Y como subproducto colateral emergió en la segunda mitad del siglo la cultura juvenil, centrada en el cine, la música, la moda y el deporte. Ese estilo de vida era el tradicional signo de identidad de la subcultura de estudiantes hijos de papá, hasta entonces privativa de los ociosos herederos de las clases acomodadas. Así que la invención de la juventud supuso en realidad la democratización del anterior elitismo juvenil, a partir de entonces universalmente difundido entre los jóvenes de ambos sexos de todas las clases sociales. Y algo análogo debería estar sucediendo con las demás edades que se inventan cada día: la tercera edad, la crisis de los cuarenta, la cuarta edad...
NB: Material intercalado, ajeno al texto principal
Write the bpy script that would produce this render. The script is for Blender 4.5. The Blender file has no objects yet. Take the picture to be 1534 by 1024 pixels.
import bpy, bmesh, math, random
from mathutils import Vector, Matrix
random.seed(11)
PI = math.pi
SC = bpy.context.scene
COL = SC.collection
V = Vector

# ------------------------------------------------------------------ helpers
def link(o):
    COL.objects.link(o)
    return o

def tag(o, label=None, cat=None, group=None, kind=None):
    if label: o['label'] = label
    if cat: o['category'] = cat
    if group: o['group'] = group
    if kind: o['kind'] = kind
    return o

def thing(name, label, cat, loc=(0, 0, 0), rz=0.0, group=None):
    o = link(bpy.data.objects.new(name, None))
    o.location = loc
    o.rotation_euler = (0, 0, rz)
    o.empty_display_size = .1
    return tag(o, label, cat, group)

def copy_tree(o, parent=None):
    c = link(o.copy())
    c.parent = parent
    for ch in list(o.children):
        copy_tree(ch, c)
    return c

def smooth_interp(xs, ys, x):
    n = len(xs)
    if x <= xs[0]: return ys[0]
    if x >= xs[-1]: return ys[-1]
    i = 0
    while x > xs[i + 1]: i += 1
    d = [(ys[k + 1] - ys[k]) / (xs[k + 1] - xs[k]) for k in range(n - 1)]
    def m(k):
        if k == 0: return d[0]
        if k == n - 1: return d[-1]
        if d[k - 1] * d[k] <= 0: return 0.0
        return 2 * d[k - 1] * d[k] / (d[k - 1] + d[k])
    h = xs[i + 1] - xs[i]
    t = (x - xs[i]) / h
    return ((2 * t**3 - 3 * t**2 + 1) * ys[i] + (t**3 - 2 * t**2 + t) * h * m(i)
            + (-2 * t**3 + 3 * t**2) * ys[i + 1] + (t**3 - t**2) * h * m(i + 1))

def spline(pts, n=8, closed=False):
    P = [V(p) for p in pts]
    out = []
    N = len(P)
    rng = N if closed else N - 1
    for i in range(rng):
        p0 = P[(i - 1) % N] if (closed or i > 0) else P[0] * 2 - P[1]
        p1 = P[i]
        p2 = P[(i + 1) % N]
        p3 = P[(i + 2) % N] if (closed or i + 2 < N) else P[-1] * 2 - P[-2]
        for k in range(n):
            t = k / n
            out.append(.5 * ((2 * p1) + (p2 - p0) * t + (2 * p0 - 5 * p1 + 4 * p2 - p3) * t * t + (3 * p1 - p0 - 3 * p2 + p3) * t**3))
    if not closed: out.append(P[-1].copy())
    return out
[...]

Pero de todos estos inventos destaca uno en especial. Si el siglo XX ha presenciado la invención de la juventud, el próximo habrá de plantearse la reinvención de la vejez. En efecto, al igual que sucedió con la inactividad juvenil prelaboral, también ahora se está prolongando sobremanera la duración de la etapa de inactividad poslaboral de las personas mayores. Ahora bien, así como se encontró un rol positivo para llenar de contenido la inactividad de los jóvenes, que fue sobreeducarlos inventando la cultura juvenil, eso no ha sucedido aún con la vejez. Todavía no se ha encontrado una función específica que atribuir en exclusiva a las personas mayores. Y por lo tanto, como carecen de rol propio que ejercer, sólo se les define en términos negativos. Es el estigma de la vejez definida como parasitaria clase pasiva, a la que se descalifica por entenderla una mera carga familiar y estatal.

El resultado es la fobia de la edad, que induce pánico a ser mayores. La cantidad de recursos que se invierten en la industria del rejuvenecimiento, con elevado coste de oportunidad (pues se podrían asignar a mejores objetivos), es insoportable. Y no me refiero a la ingeniería geriátrica (seguridad social, gasto sanitario, etcétera), sino al mercado de la eterna juventud, que realimenta el síndrome de Peter Pan: industria cosmética, cirugía plástica, etcétera. Todo con tal de parecer menos viejo y no más joven, inventando una patética edad mucho menor de la que se tiene en realidad. Y así seguirá sucediendo hasta que no se reinvente una nueva cultura sólo para mayores, capaz de llenar de sentido la vejez enriqueciendo su ocio con capital humano, lo que implica democratizar la edad dorada que ya disfruta hoy una élite privilegiada de mayores escogidos. Ésa es la tarea que cabe esperar del siglo que viene, cuando se jubile la actual generación sobreescolarizada de jóvenes, que quizá resulten capaces de inventar en la vejez un equivalente de la cultura juvenil que sea funcional para esa edad.

Enrique Gil Calvo es profesor titular de Sociología de la Universidad Complutense de Madrid.